TASK OBJECTIVE: Print the listing that follows, character for character.

DATASET RECORDS:
>> begin
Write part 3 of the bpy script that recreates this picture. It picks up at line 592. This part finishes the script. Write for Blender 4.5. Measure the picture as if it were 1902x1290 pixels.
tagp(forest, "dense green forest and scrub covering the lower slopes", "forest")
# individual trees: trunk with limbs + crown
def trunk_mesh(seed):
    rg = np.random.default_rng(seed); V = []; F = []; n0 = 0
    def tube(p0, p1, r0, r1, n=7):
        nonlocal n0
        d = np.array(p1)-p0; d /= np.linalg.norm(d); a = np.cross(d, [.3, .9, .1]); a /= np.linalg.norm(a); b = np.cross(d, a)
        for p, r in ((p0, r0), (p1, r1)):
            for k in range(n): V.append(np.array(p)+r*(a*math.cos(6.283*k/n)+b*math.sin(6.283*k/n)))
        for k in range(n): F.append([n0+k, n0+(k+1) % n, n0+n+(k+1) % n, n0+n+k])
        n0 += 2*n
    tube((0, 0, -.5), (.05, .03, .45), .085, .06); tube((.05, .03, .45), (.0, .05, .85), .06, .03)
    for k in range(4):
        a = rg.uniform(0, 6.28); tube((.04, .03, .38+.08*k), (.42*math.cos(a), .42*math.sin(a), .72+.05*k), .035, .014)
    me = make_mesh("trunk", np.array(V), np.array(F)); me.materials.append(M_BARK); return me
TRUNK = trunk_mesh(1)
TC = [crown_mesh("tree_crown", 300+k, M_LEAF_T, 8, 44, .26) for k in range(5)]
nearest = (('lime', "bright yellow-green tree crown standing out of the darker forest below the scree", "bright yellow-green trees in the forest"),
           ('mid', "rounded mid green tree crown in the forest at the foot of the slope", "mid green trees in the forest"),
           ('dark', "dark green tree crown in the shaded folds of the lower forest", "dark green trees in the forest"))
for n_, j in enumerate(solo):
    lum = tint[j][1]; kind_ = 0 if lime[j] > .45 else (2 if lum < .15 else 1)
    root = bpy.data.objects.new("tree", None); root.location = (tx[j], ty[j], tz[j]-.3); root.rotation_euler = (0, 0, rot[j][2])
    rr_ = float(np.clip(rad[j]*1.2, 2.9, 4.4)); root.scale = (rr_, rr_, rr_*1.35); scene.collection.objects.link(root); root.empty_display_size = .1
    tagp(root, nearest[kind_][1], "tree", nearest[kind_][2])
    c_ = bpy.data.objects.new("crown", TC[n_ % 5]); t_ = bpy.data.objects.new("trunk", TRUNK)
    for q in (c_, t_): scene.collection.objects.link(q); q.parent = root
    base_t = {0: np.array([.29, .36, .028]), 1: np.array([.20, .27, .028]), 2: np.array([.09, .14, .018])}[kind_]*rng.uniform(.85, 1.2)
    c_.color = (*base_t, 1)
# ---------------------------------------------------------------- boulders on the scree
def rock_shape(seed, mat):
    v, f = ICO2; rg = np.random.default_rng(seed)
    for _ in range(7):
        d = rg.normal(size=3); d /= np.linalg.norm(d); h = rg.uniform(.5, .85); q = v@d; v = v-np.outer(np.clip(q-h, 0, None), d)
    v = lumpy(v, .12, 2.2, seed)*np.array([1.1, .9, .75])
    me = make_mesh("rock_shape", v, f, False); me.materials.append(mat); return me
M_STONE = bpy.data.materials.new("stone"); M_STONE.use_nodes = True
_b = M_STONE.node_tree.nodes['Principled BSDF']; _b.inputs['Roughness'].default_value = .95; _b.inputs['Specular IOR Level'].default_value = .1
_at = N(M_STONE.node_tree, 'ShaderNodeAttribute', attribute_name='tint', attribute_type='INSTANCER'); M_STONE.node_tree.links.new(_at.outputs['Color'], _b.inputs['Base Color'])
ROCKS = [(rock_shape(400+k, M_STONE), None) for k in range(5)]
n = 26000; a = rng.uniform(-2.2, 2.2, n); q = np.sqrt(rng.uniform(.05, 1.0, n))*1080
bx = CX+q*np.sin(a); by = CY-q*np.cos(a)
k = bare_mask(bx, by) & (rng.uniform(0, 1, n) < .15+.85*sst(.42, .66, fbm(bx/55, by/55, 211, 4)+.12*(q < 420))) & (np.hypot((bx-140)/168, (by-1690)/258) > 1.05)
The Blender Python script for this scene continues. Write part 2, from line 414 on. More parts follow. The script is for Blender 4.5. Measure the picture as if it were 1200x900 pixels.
>> end
SOLUTION TO THIS EXERCISE:
Write part 3 of the bpy script that recreates this picture. It picks up at line 592. This part finishes the script. Write for Blender 4.5. Measure the picture as if it were 1902x1290 pixels.
tagp(forest, "dense green forest and scrub covering the lower slopes", "forest")
# individual trees: trunk with limbs + crown
def trunk_mesh(seed):
    rg = np.random.default_rng(seed); V = []; F = []; n0 = 0
    def tube(p0, p1, r0, r1, n=7):
        nonlocal n0
        d = np.array(p1)-p0; d /= np.linalg.norm(d); a = np.cross(d, [.3, .9, .1]); a /= np.linalg.norm(a); b = np.cross(d, a)
        for p, r in ((p0, r0), (p1, r1)):
            for k in range(n): V.append(np.array(p)+r*(a*math.cos(6.283*k/n)+b*math.sin(6.283*k/n)))
        for k in range(n): F.append([n0+k, n0+(k+1) % n, n0+n+(k+1) % n, n0+n+k])
        n0 += 2*n
    tube((0, 0, -.5), (.05, .03, .45), .085, .06); tube((.05, .03, .45), (.0, .05, .85), .06, .03)
    for k in range(4):
        a = rg.uniform(0, 6.28); tube((.04, .03, .38+.08*k), (.42*math.cos(a), .42*math.sin(a), .72+.05*k), .035, .014)
    me = make_mesh("trunk", np.array(V), np.array(F)); me.materials.append(M_BARK); return me
TRUNK = trunk_mesh(1)
TC = [crown_mesh("tree_crown", 300+k, M_LEAF_T, 8, 44, .26) for k in range(5)]
nearest = (('lime', "bright yellow-green tree crown standing out of the darker forest below the scree", "bright yellow-green trees in the forest"),
           ('mid', "rounded mid green tree crown in the forest at the foot of the slope", "mid green trees in the forest"),
           ('dark', "dark green tree crown in the shaded folds of the lower forest", "dark green trees in the forest"))
for n_, j in enumerate(solo):
    lum = tint[j][1]; kind_ = 0 if lime[j] > .45 else (2 if lum < .15 else 1)
    root = bpy.data.objects.new("tree", None); root.location = (tx[j], ty[j], tz[j]-.3); root.rotation_euler = (0, 0, rot[j][2])
    rr_ = float(np.clip(rad[j]*1.2, 2.9, 4.4)); root.scale = (rr_, rr_, rr_*1.35); scene.collection.objects.link(root); root.empty_display_size = .1
    tagp(root, nearest[kind_][1], "tree", nearest[kind_][2])
    c_ = bpy.data.objects.new("crown", TC[n_ % 5]); t_ = bpy.data.objects.new("trunk", TRUNK)
    for q in (c_, t_): scene.collection.objects.link(q); q.parent = root
    base_t = {0: np.array([.29, .36, .028]), 1: np.array([.20, .27, .028]), 2: np.array([.09, .14, .018])}[kind_]*rng.uniform(.85, 1.2)
    c_.color = (*base_t, 1)
# ---------------------------------------------------------------- boulders on the scree
def rock_shape(seed, mat):
    v, f = ICO2; rg = np.random.default_rng(seed)
    for _ in range(7):
        d = rg.normal(size=3); d /= np.linalg.norm(d); h = rg.uniform(.5, .85); q = v@d; v = v-np.outer(np.clip(q-h, 0, None), d)
    v = lumpy(v, .12, 2.2, seed)*np.array([1.1, .9, .75])
    me = make_mesh("rock_shape", v, f, False); me.materials.append(mat); return me
M_STONE = bpy.data.materials.new("stone"); M_STONE.use_nodes = True
_b = M_STONE.node_tree.nodes['Principled BSDF']; _b.inputs['Roughness'].default_value = .95; _b.inputs['Specular IOR Level'].default_value = .1
_at = N(M_STONE.node_tree, 'ShaderNodeAttribute', attribute_name='tint', attribute_type='INSTANCER'); M_STONE.node_tree.links.new(_at.outputs['Color'], _b.inputs['Base Color'])
ROCKS = [(rock_shape(400+k, M_STONE), None) for k in range(5)]
n = 26000; a = rng.uniform(-2.2, 2.2, n); q = np.sqrt(rng.uniform(.05, 1.0, n))*1080
bx = CX+q*np.sin(a); by = CY-q*np.cos(a)
k = bare_mask(bx, by) & (rng.uniform(0, 1, n) < .15+.85*sst(.42, .66, fbm(bx/55, by/55, 211, 4)+.12*(q < 420))) & (np.hypot((bx-140)/168, (by-1690)/258) > 1.05)
The Blender Python script for this scene continues. Write part 2, from line 414 on. More parts follow. The script is for Blender 4.5. Measure the picture as if it were 1200x900 pixels.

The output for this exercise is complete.